3D scene scripts:
──────────────────────────────

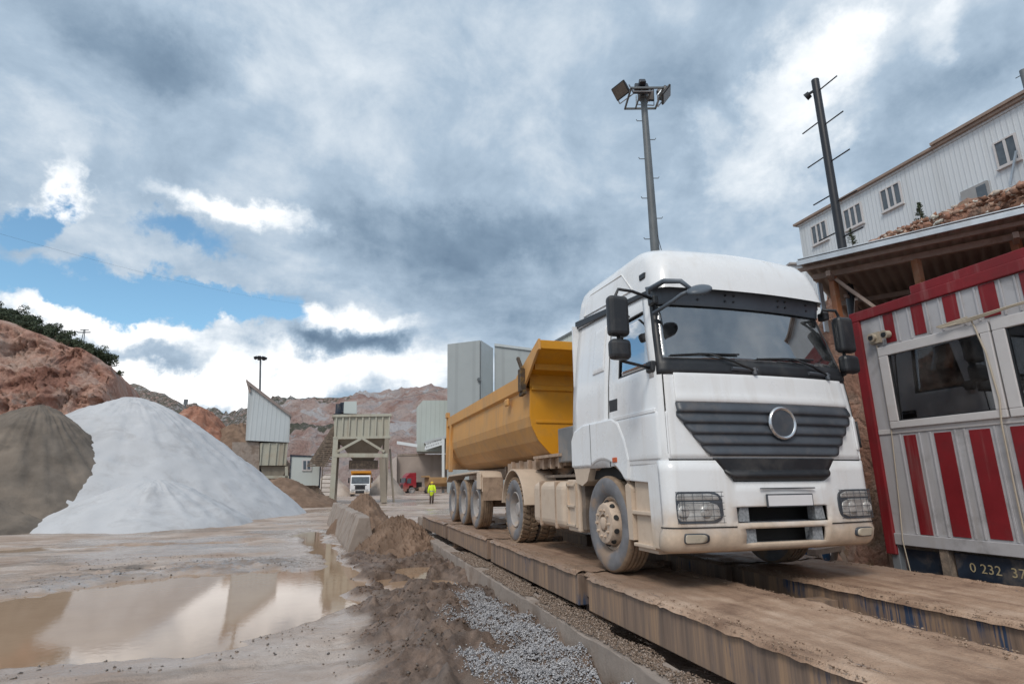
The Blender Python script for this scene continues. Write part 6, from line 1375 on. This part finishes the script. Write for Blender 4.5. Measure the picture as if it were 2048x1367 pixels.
# ------------------------------------------------------------------ scrub along the top of the left cliff
LEAF = mat('dark scrub leaves', (.045, .062, .03), .8, var=.35, scale=1.2, bump=0, stain=((.095, .105, .05), .6, .9))
def bush_mesh(seed, n=1500):
    r = np.random.RandomState(seed); k = 14; cs = r.randn(k, 3)*np.array([.42, .42, .30]) + np.array([0, 0, .62]); rad = .22+.22*r.rand(k)
    i = r.randint(0, k, n); d = r.randn(n, 3); d /= np.linalg.norm(d, axis=1, keepdims=True)
    c = cs[i] + d*(rad[i]*(.55+.5*r.rand(n)))[:, None]; c[:, 2] = np.maximum(c[:, 2], .02)
    u = r.randn(n, 3); u /= np.linalg.norm(u, axis=1, keepdims=True); w = np.cross(u, d); s = (.05+.06*r.rand(n))[:, None]
    V = np.stack([c-u*s, c+w*s*.6, c+u*s*1.1, c-w*s*.6], 1).reshape(-1, 3); F = np.arange(4*n).reshape(n, 4); return V, F
bmesh_list = []
for sdx in (1, 2, 3):
    V, F = bush_mesh(sdx); o = raw_obj('leaves', V, F, LEAF); bmesh_list.append(o.data); bpy.data.objects.remove(o)
stemb = MB()
for k in range(5): stemb.cyl((0, 0, -.3), (.3*math.cos(k*1.3), .3*math.sin(k*1.3), .75), .04, .015, 5)
so = stemb.build('stem', BARK); stem_me = so.data; bpy.data.objects.remove(so)
prof = lambda u: float(np.interp(u, prof_u, prof_v))
spots = []
for u in np.arange(-90, 212, 8.5): spots.append((u+rng.uniform(-3, 3), prof(u) - 2 + rng.uniform(-3, 4), 82+rng.uniform(0, 4), rng.uniform(1.8, 2.9)))
for u in np.arange(-100, 140, 13): spots.append((u+rng.uniform(-5, 5), prof(u) - 14 + rng.uniform(-4, 3), 92+rng.uniform(0, 6), rng.uniform(2.0, 3.2)))
for u, v in ((92, 700), (104, 708), (120, 716), (134, 724), (152, 731), (240, 745)): spots.append((u, v, 80, rng.uniform(.9, 1.5) if u < 200 else .8))
for i, (u, v, d, h) in enumerate(spots):
    p = at(u, v, d); t = thing('scrub_bush', 'dark green scrub bush growing along the top of the red cliff', 'bush', (p.x, p.y, p.z-h*.45), rng.uniform(0, 6.28), 'scrub bushes on the left cliff')
    o = bpy.data.objects.new('leaves', bmesh_list[i % 3]); COL.objects.link(o); o.parent = t; o.scale = (h*.8, h*.8, h*.72)
    o = bpy.data.objects.new('stem', stem_me); COL.objects.link(o); o.parent = t; o.scale = (h*.8,)*3
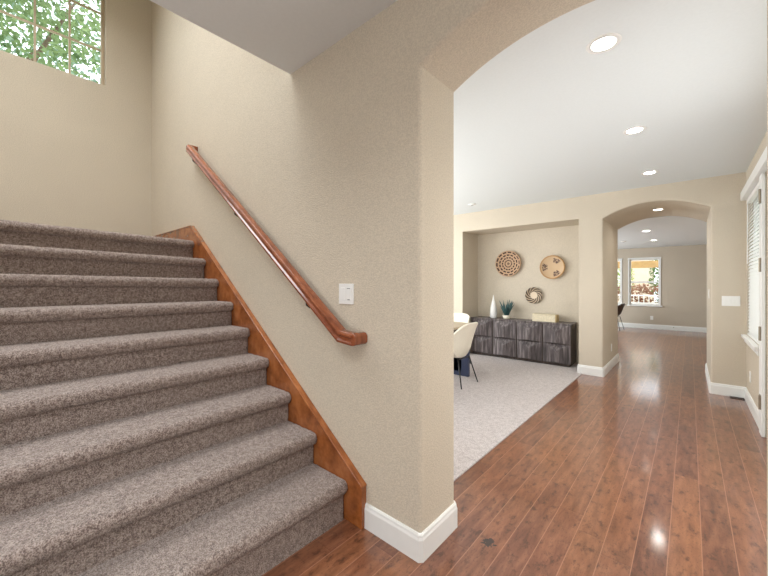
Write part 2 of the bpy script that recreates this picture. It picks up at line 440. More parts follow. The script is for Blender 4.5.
baseboard('baseboard_archway', [(-1.352, YW), (AX0-e, YW), (AX0, YW+e), (AX0, YB-e), (AX0-e, YB), (-1.21, YB)])
baseboard('baseboard_archway_right', [(AX1+0.3, YB), (AX1+e, YB), (AX1, YB-e), (AX1, YW+e), (AX1+e, YW), (2.9, YW)])
baseboard('baseboard_pier', [(NX1, 6.0), (NX1, YF), (BX0-e, YF), (BX0, YF+e), (BX0, 7.3)])
baseboard('baseboard_passage', [(BX1, 7.3), (BX1, YF+e), (BX1+e, YF), (XR, YF), (XR, 4.655)])
baseboard('baseboard_back', [(-4.2, VY), (1.1, VY)])
baseboard('baseboard_far_right', [(1.1, VY), (1.1, 7.3)])

# stairwell window: tan frame, muntins, panes
def window_x(name, x_in, x_out, y0, y1, z0, z1, ny, zs, ys, frame, fm, w_=0.045, mw=0.018):
    """window in a wall facing +X or -X; x_in is the room side of the sash"""
    root = bpy.data.objects.new(name, None); COL.objects.link(root); root.location = (x_in, (y0+y1)/2, z0); struct(root)
    a, c = min(x_in, x_out), max(x_in, x_out)
    m = MB(); m.box(a, c, y0, y0+w_, z0, z1); m.box(a, c, y1-w_, y1, z0, z1); m.box(a, c, y0+w_, y1-w_, z0, z0+w_); m.box(a, c, y0+w_, y1-w_, z1-w_, z1)
    m.build('window_frame', frame, root, bevel=0.004)
    m = MB(); mid = (a+c)/2
    for y in ys: m.box(mid-0.012, mid+0.012, y-mw/2, y+mw/2, z0+w_, z1-w_)
    for z in zs:
        yy = [y0+w_] + sorted(ys) + [y1-w_]
        for q, r in zip(yy, yy[1:]): m.box(mid-0.012, mid+0.012, q+(mw/2 if q in ys else 0), r-(mw/2 if r in ys else 0), z-mw/2, z+mw/2)
    if ys or zs: m.build('muntins', fm, root)
    MB().box(mid-0.003, mid+0.003, y0+w_, y1-w_, z0+w_, z1-w_).build('window_pane', 'glass_pane', root)
    return root
window_x('window_1', XS-0.085, XS-0.145, SY0, SY1, SZ0, SZ1, 0, [4.15, 4.595, 5.03], [-0.50, -0.225, 0.055, 0.335, 0.615], 'tan_vinyl', 'tan_vinyl', 0.03)
# far room windows, white single-hung with casing and sill
for k, (a, c, z0, z1) in enumerate(FW):
    root = bpy.data.objects.new('window_%d' % (k+2), None); COL.objects.link(root); root.location = ((a+c)/2, VY, z0); struct(root)
    m = MB(); y0, y1 = VY+0.04, VY+0.10; f = 0.03
    for q in ((a, a+f, z0, z1), (c-f, c, z0, z1), (a+f, c-f, z0, z0+f), (a+f, c-f, z1-f, z1), (a+f, c-f, (z0+z1)/2-0.025, (z0+z1)/2+0.025)): m.box(q[0], q[1], y0, y1, q[2], q[3])
    m.build('window_frame', 'white_trim', root, bevel=0.003)
    MB().box(a+f, c-f, VY+0.065, VY+0.071, z0+f, z1-f).build('window_pane', 'glass_pane', root)
    m = MB(); g = 0.035
    m.box(a-g, a, VY-0.018, VY, z0, z1); m.box(c, c+g, VY-0.018, VY, z0, z1); m.box(a-g-0.01, c+g+0.01, VY-0.024, VY, z1, z1+0.045)
    m.build('window_casing', 'white_trim', root, bevel=0.003)
    MB().box(a-g-0.03, c+g+0.03, VY-0.05, VY, z0-0.04, z0).build('window_sill', 'white_trim', root, bevel=0.004)
# hall window on the right wall
wr = window_x('window_4', XR+0.05, XR+0.11, WY0, WY1, WZ0, WZ1, 0, [], [], 'white_trim', 'white_trim', 0.05)
MB().box(XR-0.045, XR, WY0-0.05, WY1+0.05, WZ0-0.035, WZ0).build('window_sill', 'white_trim', wr, bevel=0.005)
MB().box(XR-0.02, XR, WY0-0.03, WY1+0.04, WZ0-0.085, WZ0-0.035).build('window_apron', 'white_trim', wr, bevel=0.003)
MB().box(XR-0.05, XR, DY0-0.13, WY1+0.05, WZ1+0.0, WZ1+0.10).build('window_header', 'white_trim', wr, bevel=0.006)
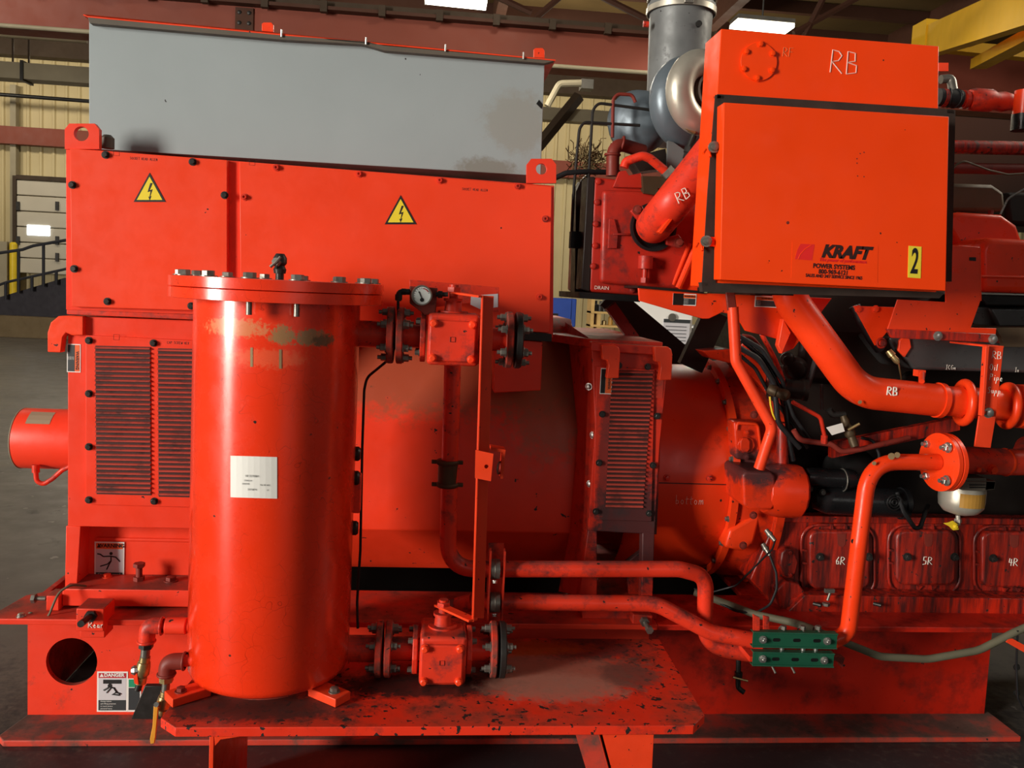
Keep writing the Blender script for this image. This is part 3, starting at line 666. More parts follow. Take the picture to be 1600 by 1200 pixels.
# base plate
p0 = at(95, 935, 2.87); p1 = at(300, 965, 2.87)
b = MB(); b.box(p0.x, at(404, 940, 2.88).x, 2.88, 4.0, .455, .515); b.box(at(404, 940, 2.88).x, at(404, 940, 2.88).x+.01, 2.88, 4.0, .456, .51); b.build('base_plate', 'skid_red', gen, bevel=.003)
# terminal box
tz0 = at(103, 486, GYF+.02).z; tz1 = at(103, 231, GYF+.02).z; tx0 = at(103, 300, GYF+.02).x; tx1 = at(865, 350, GYF+.02).x
b = MB(); b.pp([(103, 231), (866, 290), (864, 528), (103, 484)], GYF+.02, .62); b.build('terminal_box', 'gen_red', gen, bevel=.002)
# covers
def cover(pts, Y, bolts, style, mat, tri, bm='dark_steel'):
    b = MB(); b.pp(pts, Y, .02); c = b.build('cover_panel', 'gen_cover', gen, bevel=.002)
    for q in bolts: bolt(c, at(*q, Y), FR, .0095 if style == 'hex' else .0085, .012, bm, style)
    # triangle warning plate
    cx, cy, s_ = tri; a, r2, l2 = at(cx, cy-s_*.58, Y), at(cx+s_*.5, cy+s_*.33, Y), at(cx-s_*.5, cy+s_*.33, Y)
    ce = (a+r2+l2)/3
    def tri_(k, y, d, nm, mt, par):
        b = MB(); b.prism([V((ce.x+(q.x-ce.x)*k, y, ce.z+(q.z-ce.z)*k)) for q in (a, r2, l2)], (0, d, 0)); return b.build(nm, mt, par, bevel=0)
    k1 = tri_(1.0, Y-.0015, .0015, 'warning_triangle', 'ink', c)
    tri_(.8, Y-.0022, .0008, 'triangle_face', 'sign_yellow', c)
    f = lambda u, v: V((ce.x+u*S(s_, Y), Y-.0028, ce.z+v*S(s_, Y)))
    b = MB(); b.prism([f(.02, .27), f(-.055, .0), f(.03, .03), f(-.0, -.14), f(-.035, -.13), f(.005, -.24), f(.055, -.11), f(.02, -.125), f(.085, .09), f(.0, .055), f(.085, .27)], (0, .0006, 0)); b.build('lightning_bolt', 'ink', c)
    return c
c1 = cover([(109, 232), (355, 250), (355, 487), (112, 479)], GYF, [(165, 242), (301, 253), (113, 289), (351, 305), (116, 420), (168, 471), (299, 478)], 'hex', 'gen_cover', (234, 299, 50))
c2 = cover([(374, 252), (862, 291), (859, 520), (376, 488)], GYF, [(432, 262), (561, 272), (687, 282), (809, 291), (382, 308), (852, 342), (843, 464), (382, 470)], 'socket', 'gen_cover', (626, 334, 50), 'valve_red')
scrawl('SOCKET HEAD ALLEN', c1, flatfn(at(203, 249, GYF), ud=(0, 0, 1)), .0085, 'ink', .0006, 'ink_note')
scrawl('SOCKET HEAD ALLEN', c2, flatfn(at(722, 297, GYF)), .0085, 'ink', .0006, 'ink_note')
for cc, q in ((c1, (182, 239)), (c2, (394, 254))):
    a = at(*q, GYF); b = MB(); s_ = .009
    b.tube([a+V((-s_, 0, s_)), a+V((s_, 0, s_)), a+V((s_, 0, -s_)), a+V((-s_, 0, -s_)), a+V((-s_, 0, s_))], .0006, seg=4); b.build('ink_box', 'ink', cc)
# lifting lugs with holes
for (x0, y0, x1, y1, cx, cy, hr_) in ((101, 193, 155, 230, 127, 209, 10.5), (823, 248, 869, 283, 846, 264, 8.5)):
    Y = GYF+.015
    P = [at(x0, y1+3, Y), at(x1, y1+3, Y), at(x1, y0+9, Y), at(x1-7, y0, Y), at(x0+7, y0, Y), at(x0, y0+9, Y)]; c = at(cx, cy, Y)
    b = MB(); b.holed([(p.x, p.z) for p in P], (c.x, c.z), S(hr_, Y), lambda x, z: (x, Y, z), (0, .022, 0)); b.build('lifting_lug', 'gen_red', gen, bevel=.0015)
# small grey fitting by the left lug
q = at(168, 218, 3.0); b = MB(); b.lathe((q.x, 3.0, q.z-.03), (0, 0, 1), [(0, .022), (.035, .022), (.045, .012)], 16); b.build('vent_cap', 'lid_grey', gen)
# rough sealant strip between box and frame
b = MB(); b.pp([(104, 484), (330, 492), (330, 501), (104, 491)], GYF+.01, .05); b.build('seal_strip', 'valve_red', gen, bevel=.002)
# left end frame
LY = 2.95
FXL = at(106, 700, LY).x
b = MB()
b.pp([(106, 494), (404, 504), (404, 828), (106, 822)], LY, .95)
b.build('end_frame', 'gen_red', gen, bevel=.002)
b = MB()   # foot: gussets + recessed panel
b.prism([at(103, 822, LY), at(126, 822, LY), at(119, 936, 2.93), at(101, 936, 2.93)], (0, .35, 0)); b.build('foot_gusset', 'gen_red', gen, bevel=.002)
b = MB(); FPY = 3.03; a = at(122, 838, FPY); c = at(404, 930, FPY); b.box(FXL+.02, c.x, FPY, FPY+.04, .515, a.z+.1); b.build('foot_panel', 'gen_red', gen)
b = MB(); a = at(220, 843, FPY); b.tube([(a.x-.15, FPY-.002, a.z), (a.x+.35, FPY-.002, a.z)], .007, seg=8); b.build('weld_bead', 'gen_red', gen)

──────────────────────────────

Filter out every line that lacks the word "More", and copy the rest.

Full solution
Write part 2 of the bpy script that recreates this picture. It picks up at line 440. More parts follow. The script is for Blender 4.5.
Keep writing the Blender script for this image. This is part 3, starting at line 666. More parts follow. Take the picture to be 1600 by 1200 pixels.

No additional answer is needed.